┌──
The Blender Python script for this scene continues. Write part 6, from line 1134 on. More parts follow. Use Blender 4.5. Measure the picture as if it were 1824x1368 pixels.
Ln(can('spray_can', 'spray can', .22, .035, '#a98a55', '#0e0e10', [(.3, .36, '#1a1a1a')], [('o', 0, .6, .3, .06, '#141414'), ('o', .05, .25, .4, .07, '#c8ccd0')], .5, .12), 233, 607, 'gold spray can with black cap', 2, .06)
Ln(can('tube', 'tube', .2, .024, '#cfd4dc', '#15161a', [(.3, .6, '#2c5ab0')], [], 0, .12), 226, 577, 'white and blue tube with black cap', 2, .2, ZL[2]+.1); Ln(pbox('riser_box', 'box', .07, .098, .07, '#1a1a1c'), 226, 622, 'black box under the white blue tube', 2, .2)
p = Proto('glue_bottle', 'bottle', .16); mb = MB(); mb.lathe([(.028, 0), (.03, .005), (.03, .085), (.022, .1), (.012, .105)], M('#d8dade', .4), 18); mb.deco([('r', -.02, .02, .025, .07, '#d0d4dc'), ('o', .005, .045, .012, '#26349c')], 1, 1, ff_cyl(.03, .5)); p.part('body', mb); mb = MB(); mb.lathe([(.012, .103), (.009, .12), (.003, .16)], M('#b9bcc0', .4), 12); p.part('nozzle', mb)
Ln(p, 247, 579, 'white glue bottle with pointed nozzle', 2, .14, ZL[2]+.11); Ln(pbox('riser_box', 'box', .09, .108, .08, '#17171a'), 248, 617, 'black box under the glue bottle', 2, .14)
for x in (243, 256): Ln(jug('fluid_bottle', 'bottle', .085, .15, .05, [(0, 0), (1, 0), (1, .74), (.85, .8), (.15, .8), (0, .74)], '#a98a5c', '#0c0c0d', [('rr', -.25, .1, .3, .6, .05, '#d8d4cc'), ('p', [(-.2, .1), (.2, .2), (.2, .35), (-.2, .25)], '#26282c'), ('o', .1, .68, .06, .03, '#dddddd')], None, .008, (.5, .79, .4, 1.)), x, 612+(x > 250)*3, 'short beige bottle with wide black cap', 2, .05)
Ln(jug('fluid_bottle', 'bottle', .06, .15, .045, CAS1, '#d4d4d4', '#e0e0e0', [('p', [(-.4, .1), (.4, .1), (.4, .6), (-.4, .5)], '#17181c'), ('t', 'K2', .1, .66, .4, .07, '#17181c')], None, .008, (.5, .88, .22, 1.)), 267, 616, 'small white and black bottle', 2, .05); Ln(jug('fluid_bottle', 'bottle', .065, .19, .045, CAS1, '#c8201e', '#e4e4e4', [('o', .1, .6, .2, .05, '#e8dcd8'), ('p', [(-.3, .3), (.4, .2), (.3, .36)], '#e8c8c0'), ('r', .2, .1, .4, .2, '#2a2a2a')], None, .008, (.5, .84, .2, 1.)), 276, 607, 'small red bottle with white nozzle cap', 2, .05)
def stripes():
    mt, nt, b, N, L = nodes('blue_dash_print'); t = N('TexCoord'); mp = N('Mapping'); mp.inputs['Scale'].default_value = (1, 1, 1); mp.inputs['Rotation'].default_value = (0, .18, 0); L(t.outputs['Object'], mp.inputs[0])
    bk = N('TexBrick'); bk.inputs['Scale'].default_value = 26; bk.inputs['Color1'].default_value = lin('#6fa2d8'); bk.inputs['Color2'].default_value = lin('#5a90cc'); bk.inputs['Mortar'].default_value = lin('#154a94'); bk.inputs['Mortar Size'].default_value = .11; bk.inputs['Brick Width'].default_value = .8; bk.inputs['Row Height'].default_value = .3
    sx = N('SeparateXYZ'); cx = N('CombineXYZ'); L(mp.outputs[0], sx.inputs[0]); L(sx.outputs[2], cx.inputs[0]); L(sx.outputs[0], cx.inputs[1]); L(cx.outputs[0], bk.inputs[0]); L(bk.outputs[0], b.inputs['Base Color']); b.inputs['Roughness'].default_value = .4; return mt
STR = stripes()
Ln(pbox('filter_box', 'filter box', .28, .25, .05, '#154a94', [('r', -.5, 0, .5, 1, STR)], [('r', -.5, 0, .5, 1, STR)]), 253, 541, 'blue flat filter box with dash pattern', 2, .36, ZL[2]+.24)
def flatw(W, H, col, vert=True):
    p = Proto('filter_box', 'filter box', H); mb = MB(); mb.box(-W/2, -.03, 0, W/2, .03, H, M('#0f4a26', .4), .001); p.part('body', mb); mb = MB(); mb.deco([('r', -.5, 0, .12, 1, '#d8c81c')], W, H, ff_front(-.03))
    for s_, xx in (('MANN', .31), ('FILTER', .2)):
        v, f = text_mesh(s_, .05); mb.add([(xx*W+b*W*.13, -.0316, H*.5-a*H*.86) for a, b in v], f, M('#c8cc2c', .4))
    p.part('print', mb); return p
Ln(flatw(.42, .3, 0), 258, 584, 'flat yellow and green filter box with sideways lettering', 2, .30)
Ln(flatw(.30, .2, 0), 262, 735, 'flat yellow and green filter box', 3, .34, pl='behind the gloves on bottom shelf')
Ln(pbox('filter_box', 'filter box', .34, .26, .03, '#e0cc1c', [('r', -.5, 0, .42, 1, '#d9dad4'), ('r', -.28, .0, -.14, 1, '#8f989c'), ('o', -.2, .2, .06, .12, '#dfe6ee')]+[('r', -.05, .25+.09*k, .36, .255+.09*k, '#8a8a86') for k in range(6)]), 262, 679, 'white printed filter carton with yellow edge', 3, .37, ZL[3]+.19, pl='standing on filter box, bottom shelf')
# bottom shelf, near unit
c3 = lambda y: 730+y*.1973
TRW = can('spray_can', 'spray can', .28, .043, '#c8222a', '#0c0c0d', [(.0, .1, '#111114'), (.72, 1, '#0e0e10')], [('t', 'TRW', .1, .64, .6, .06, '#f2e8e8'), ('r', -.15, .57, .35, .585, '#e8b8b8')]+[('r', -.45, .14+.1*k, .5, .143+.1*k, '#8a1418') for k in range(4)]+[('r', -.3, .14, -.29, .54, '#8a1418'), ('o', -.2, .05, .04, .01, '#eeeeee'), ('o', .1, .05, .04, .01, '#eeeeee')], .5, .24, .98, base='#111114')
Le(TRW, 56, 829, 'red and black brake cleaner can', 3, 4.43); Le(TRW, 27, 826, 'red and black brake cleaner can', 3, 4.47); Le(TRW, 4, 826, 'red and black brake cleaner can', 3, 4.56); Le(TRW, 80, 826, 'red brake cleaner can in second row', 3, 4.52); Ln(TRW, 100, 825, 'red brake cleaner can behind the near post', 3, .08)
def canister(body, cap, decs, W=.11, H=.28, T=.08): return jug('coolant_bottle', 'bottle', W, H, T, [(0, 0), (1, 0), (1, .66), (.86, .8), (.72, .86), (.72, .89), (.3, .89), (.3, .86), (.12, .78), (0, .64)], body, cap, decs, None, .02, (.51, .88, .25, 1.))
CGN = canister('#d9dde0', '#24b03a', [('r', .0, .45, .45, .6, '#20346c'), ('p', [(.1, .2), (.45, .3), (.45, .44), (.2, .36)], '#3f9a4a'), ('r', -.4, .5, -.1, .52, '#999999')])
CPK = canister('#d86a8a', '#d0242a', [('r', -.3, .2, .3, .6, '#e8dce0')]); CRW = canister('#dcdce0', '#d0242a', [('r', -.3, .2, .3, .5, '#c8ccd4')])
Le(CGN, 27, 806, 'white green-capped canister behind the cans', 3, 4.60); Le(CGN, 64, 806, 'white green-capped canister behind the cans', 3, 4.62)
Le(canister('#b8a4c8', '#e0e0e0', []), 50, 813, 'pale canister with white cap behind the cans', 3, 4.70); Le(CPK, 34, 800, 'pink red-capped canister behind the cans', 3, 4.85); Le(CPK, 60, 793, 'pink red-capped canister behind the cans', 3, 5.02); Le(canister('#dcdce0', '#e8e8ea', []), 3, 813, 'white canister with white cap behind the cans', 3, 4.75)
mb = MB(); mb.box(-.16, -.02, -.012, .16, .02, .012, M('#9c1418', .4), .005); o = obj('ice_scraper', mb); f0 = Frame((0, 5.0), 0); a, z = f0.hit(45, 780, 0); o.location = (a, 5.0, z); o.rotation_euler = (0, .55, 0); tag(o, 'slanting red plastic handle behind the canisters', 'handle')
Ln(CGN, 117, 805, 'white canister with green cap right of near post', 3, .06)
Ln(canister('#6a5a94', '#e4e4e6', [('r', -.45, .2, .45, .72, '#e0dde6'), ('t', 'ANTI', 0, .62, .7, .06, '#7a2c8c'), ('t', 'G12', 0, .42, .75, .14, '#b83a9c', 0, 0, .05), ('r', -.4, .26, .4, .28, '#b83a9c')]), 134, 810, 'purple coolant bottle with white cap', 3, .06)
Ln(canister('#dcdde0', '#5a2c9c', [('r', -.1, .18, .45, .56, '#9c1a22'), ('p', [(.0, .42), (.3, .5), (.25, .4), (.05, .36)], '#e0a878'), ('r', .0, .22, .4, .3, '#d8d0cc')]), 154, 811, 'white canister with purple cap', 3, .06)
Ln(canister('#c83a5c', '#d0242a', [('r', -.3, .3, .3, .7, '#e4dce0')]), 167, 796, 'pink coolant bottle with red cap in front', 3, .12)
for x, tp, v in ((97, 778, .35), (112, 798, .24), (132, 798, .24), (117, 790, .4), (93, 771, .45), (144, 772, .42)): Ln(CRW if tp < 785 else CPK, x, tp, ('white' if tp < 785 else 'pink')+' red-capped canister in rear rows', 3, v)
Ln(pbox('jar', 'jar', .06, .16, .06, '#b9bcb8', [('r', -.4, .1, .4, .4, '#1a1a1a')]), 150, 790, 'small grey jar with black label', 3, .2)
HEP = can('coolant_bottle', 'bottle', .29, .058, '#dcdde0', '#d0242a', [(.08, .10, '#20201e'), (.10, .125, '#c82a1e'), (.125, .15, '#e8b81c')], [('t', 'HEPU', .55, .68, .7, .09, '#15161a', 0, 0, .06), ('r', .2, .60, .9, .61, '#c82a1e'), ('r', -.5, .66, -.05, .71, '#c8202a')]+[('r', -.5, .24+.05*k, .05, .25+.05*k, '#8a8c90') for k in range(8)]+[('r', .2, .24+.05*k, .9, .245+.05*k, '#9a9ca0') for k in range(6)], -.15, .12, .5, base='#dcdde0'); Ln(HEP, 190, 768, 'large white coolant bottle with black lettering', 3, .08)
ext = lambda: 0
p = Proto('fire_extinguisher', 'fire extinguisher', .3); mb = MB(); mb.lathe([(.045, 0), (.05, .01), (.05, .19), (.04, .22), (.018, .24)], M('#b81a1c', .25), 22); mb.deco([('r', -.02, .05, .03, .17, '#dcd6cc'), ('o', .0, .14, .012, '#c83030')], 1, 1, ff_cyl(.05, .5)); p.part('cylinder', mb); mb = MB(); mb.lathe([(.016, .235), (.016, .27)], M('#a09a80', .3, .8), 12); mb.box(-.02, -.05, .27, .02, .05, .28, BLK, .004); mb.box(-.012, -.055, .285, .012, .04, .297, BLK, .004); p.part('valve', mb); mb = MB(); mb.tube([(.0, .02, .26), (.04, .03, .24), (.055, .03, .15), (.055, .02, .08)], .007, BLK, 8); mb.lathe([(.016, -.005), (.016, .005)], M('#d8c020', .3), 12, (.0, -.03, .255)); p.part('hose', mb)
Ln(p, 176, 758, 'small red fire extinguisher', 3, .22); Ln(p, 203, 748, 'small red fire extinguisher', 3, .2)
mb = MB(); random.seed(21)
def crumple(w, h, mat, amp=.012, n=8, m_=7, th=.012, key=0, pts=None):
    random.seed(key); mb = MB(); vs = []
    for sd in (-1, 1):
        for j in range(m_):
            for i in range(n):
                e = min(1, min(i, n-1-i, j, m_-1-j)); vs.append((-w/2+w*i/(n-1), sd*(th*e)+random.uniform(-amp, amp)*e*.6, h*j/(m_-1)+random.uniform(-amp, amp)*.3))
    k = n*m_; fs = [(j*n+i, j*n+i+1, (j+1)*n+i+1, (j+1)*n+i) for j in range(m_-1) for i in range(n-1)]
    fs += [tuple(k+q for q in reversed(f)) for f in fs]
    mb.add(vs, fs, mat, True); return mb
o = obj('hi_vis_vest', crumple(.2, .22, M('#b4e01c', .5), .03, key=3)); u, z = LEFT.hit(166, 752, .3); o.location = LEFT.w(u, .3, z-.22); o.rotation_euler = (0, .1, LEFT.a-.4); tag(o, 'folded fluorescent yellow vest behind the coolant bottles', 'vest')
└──
=== INSTRUCTIONS FOR THE TASK ===
Your task is to gather every line with the word "part" and copy it.

=== TASK ANSWER ===
The Blender Python script for this scene continues. Write part 6, from line 1134 on. More parts follow. Use Blender 4.5. Measure the picture as if it were 1824x1368 pixels.
p = Proto('glue_bottle', 'bottle', .16); mb = MB(); mb.lathe([(.028, 0), (.03, .005), (.03, .085), (.022, .1), (.012, .105)], M('#d8dade', .4), 18); mb.deco([('r', -.02, .02, .025, .07, '#d0d4dc'), ('o', .005, .045, .012, '#26349c')], 1, 1, ff_cyl(.03, .5)); p.part('body', mb); mb = MB(); mb.lathe([(.012, .103), (.009, .12), (.003, .16)], M('#b9bcc0', .4), 12); p.part('nozzle', mb)
    p = Proto('filter_box', 'filter box', H); mb = MB(); mb.box(-W/2, -.03, 0, W/2, .03, H, M('#0f4a26', .4), .001); p.part('body', mb); mb = MB(); mb.deco([('r', -.5, 0, .12, 1, '#d8c81c')], W, H, ff_front(-.03))
    p.part('print', mb); return p
p = Proto('fire_extinguisher', 'fire extinguisher', .3); mb = MB(); mb.lathe([(.045, 0), (.05, .01), (.05, .19), (.04, .22), (.018, .24)], M('#b81a1c', .25), 22); mb.deco([('r', -.02, .05, .03, .17, '#dcd6cc'), ('o', .0, .14, .012, '#c83030')], 1, 1, ff_cyl(.05, .5)); p.part('cylinder', mb); mb = MB(); mb.lathe([(.016, .235), (.016, .27)], M('#a09a80', .3, .8), 12); mb.box(-.02, -.05, .27, .02, .05, .28, BLK, .004); mb.box(-.012, -.055, .285, .012, .04, .297, BLK, .004); p.part('valve', mb); mb = MB(); mb.tube([(.0, .02, .26), (.04, .03, .24), (.055, .03, .15), (.055, .02, .08)], .007, BLK, 8); mb.lathe([(.016, -.005), (.016, .005)], M('#d8c020', .3), 12, (.0, -.03, .255)); p.part('hose', mb)